• [Problem statement]: Your answer is a single number: how many lines hold the word "script"?

• [Records to process]:
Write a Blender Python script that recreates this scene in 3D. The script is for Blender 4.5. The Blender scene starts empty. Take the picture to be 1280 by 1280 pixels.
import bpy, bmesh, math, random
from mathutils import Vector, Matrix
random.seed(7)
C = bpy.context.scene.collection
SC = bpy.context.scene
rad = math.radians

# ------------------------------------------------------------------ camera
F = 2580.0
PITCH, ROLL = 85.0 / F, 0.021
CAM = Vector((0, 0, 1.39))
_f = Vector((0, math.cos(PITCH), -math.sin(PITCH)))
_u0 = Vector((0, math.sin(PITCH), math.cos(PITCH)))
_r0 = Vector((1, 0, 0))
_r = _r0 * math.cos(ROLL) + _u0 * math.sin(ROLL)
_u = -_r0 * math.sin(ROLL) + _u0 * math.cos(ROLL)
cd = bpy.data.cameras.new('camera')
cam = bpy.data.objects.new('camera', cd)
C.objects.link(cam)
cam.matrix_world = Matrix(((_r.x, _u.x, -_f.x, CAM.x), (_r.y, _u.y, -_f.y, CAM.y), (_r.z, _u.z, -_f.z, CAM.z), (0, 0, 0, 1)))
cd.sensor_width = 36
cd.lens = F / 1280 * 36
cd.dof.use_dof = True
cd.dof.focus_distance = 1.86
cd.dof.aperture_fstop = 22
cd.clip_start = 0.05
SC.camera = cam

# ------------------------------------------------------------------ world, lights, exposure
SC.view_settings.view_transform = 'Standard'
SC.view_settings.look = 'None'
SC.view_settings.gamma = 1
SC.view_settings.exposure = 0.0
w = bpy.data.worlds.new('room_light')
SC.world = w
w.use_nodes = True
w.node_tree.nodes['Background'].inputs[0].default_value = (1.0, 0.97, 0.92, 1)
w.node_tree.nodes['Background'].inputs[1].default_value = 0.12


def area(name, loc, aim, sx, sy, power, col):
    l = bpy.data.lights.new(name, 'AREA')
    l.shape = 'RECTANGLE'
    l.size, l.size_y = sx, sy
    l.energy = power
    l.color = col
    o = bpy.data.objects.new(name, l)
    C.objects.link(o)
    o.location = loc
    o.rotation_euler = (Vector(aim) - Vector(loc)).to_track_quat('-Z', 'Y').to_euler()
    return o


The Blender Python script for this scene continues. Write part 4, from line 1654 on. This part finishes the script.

• [Worked answer]: 2